If you were under any misapprehension that defamation wasn't (a) serious business or (b) very bloody expensive, here are two things you should know.

  1. A poker player was just awarded $340k for defamatory comments originating on his Facebook page. The comments (falsely) suggested that he had tried to steal money on separate occasions at Star City and at a hotel in Las Vegas.
  2. It didn't matter that the number of people to whom the comments were published was relatively small (compared to, say, a newspaper publication). The fact that they were his peers in the poker world meant that the damage was substantial. The damages award included aggravated damages because the comments reflected attempts to vilify him within the poker fraternity.

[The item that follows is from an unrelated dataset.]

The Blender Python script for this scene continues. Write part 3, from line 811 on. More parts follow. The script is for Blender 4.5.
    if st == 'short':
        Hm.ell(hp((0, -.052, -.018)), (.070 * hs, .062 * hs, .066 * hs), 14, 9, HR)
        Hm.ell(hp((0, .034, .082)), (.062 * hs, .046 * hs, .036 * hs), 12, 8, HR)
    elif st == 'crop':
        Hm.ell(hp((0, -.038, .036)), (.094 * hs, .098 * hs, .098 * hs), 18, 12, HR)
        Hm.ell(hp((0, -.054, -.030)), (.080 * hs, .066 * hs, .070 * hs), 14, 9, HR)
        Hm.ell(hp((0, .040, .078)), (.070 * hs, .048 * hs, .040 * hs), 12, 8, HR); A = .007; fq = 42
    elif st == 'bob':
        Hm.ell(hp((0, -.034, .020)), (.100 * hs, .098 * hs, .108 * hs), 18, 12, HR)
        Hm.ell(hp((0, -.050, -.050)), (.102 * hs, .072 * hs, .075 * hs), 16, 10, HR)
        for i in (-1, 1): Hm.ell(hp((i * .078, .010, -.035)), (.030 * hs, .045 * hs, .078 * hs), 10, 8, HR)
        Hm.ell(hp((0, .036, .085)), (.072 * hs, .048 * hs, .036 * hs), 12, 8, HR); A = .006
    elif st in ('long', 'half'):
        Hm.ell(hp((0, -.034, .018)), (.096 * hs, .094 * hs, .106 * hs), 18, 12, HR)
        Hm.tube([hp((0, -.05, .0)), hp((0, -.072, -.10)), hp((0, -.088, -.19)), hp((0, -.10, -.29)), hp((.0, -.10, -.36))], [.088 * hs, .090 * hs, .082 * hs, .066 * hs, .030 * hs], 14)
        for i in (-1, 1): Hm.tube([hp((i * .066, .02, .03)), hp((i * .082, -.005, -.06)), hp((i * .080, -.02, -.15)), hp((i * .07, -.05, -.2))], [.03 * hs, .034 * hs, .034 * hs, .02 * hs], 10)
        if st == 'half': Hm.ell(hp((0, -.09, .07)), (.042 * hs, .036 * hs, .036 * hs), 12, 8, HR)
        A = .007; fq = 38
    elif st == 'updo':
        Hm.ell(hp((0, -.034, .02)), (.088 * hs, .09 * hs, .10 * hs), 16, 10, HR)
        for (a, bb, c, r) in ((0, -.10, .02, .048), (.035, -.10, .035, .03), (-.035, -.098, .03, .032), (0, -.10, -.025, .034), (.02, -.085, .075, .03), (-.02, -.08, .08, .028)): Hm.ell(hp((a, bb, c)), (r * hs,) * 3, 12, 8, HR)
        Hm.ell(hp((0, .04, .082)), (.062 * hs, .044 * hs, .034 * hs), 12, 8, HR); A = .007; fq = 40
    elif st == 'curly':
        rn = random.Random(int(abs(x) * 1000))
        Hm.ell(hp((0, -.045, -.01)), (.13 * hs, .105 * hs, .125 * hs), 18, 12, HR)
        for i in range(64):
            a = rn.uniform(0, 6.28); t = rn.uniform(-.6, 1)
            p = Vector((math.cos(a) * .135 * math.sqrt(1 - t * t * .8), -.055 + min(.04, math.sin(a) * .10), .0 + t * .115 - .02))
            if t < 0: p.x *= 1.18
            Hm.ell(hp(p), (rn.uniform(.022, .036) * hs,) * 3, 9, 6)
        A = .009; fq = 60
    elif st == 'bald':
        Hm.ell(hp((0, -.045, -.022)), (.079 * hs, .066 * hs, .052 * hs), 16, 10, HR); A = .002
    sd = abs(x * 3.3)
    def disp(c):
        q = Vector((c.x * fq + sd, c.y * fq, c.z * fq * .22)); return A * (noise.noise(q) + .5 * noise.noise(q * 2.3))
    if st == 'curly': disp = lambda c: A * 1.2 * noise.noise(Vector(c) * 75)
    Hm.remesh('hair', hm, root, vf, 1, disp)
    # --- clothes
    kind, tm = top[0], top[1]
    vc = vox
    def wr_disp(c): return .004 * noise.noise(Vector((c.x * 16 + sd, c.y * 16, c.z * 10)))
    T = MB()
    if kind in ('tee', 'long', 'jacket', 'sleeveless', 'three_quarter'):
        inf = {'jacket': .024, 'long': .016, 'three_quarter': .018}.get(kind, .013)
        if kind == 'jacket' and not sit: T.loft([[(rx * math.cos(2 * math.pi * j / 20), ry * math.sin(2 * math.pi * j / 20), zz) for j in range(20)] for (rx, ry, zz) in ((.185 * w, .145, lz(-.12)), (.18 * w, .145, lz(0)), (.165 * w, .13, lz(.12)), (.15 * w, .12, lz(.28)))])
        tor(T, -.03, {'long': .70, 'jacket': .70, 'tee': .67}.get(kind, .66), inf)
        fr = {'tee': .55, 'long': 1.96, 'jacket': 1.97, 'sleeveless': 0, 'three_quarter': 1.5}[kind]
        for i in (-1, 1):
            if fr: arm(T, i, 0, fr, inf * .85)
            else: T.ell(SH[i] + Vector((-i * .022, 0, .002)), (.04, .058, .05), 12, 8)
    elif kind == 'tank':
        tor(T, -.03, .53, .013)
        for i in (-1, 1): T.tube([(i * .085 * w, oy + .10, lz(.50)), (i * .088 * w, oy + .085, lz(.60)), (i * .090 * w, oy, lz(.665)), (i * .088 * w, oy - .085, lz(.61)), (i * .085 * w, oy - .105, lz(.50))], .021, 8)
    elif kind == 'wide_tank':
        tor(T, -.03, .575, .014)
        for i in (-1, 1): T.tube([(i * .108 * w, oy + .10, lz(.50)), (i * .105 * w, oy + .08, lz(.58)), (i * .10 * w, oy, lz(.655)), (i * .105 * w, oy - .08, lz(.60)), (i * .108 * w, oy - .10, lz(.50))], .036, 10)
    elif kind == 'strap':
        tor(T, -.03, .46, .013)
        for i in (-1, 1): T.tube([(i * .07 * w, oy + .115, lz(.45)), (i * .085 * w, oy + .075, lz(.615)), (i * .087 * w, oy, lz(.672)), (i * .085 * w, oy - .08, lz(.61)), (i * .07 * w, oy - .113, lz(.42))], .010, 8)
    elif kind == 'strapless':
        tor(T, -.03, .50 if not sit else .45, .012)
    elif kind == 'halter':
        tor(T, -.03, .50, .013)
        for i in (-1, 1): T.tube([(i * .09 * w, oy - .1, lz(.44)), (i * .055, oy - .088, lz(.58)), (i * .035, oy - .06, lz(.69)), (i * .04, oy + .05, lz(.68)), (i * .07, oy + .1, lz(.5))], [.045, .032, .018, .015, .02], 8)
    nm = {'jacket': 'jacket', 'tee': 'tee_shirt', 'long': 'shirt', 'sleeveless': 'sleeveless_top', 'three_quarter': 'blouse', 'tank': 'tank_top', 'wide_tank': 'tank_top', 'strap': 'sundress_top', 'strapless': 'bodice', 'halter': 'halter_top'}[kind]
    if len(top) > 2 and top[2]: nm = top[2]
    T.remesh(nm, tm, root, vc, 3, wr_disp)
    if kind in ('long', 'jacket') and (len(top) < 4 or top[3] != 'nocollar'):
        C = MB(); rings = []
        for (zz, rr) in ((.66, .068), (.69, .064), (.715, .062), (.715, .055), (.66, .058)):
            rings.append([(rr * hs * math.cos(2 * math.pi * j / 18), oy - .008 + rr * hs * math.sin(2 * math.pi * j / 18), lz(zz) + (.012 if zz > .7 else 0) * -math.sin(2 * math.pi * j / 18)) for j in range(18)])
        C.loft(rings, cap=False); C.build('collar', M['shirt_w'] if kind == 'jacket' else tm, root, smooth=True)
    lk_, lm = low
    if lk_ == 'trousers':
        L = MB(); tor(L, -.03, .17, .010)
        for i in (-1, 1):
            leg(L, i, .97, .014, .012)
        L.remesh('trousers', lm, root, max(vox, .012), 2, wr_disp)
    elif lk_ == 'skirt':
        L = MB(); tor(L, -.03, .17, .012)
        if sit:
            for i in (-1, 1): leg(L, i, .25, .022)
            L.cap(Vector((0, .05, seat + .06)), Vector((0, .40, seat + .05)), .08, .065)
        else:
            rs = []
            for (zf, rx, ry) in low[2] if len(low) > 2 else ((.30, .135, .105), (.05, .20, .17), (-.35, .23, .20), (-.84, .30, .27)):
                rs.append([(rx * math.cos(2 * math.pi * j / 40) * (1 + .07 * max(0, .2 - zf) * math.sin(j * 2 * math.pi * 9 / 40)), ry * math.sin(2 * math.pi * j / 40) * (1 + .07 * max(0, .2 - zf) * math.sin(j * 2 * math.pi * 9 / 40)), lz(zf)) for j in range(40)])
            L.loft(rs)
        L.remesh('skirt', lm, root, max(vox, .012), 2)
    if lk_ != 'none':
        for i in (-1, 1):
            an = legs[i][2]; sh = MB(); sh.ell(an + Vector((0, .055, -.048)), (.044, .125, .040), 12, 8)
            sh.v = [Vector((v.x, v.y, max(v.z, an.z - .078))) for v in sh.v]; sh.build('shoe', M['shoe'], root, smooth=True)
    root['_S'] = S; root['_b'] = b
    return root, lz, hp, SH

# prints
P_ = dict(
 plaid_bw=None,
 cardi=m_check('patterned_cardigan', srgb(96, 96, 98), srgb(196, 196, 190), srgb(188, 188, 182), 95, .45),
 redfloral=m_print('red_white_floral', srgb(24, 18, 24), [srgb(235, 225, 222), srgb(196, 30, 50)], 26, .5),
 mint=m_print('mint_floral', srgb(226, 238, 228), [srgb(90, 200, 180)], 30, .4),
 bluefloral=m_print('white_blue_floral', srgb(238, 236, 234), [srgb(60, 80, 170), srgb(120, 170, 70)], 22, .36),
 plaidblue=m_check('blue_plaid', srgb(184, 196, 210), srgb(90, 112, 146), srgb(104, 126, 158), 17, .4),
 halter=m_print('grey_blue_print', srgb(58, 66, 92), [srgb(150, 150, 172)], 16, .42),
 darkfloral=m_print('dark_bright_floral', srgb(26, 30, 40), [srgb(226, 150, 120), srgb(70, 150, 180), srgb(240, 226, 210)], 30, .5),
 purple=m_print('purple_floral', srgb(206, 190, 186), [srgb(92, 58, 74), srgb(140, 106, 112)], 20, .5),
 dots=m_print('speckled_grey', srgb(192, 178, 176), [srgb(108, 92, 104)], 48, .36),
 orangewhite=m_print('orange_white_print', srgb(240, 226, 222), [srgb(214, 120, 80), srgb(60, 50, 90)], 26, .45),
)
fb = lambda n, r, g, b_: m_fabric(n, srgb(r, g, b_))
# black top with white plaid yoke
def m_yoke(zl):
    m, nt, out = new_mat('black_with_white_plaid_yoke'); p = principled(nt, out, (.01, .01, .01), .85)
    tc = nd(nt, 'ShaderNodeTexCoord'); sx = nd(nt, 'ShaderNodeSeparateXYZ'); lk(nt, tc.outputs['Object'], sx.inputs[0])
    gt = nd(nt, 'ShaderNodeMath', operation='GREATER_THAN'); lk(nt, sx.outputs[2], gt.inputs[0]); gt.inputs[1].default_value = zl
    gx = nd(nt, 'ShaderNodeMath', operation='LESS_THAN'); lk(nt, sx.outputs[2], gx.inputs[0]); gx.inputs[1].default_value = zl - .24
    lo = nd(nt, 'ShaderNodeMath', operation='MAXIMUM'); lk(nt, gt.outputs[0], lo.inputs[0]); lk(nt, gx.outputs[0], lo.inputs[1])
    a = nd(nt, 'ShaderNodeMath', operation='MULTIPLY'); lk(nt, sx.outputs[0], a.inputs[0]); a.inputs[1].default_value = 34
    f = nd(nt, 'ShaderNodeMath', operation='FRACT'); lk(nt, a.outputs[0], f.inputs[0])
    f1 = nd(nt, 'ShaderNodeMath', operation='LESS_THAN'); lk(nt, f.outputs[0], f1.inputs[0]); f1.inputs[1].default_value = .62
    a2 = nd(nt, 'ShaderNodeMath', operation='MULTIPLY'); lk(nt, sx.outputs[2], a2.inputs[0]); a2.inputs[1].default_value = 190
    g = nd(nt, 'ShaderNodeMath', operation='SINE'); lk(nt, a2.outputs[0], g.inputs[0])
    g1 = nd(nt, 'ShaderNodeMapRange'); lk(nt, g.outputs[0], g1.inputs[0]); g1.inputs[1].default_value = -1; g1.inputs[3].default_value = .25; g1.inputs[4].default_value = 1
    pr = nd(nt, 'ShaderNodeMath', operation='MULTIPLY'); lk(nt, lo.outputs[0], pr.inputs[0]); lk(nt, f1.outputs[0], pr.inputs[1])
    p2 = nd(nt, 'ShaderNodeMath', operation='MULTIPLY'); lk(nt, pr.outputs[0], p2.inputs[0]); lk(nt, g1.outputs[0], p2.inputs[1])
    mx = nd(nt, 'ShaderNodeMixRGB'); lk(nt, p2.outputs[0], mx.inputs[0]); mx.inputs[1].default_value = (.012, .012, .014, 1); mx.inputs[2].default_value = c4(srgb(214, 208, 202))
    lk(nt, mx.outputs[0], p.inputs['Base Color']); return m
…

  1. Andrew Bolt was just awarded $500k in legal costs after he successfully defended a defamation claim by former Family First candidate David Barrow. The claim concerned a letter that Bolt wrote to his boss and the Press Council suggesting that Barrow was a vexatious litigant. Bolt won on a qualified privilege defence, which can still apply even if a communication is inaccurate.
  2. Barrow apparently takes the case as a moral victory, given that Bolt and News did not dispute that his letter was defamatory. A pyrrhic victory really, since it's been reported that the judgment will send him bankrupt.

There you have it. Very different cases and very different outcomes. The common thread is the extraordinary cost of losing.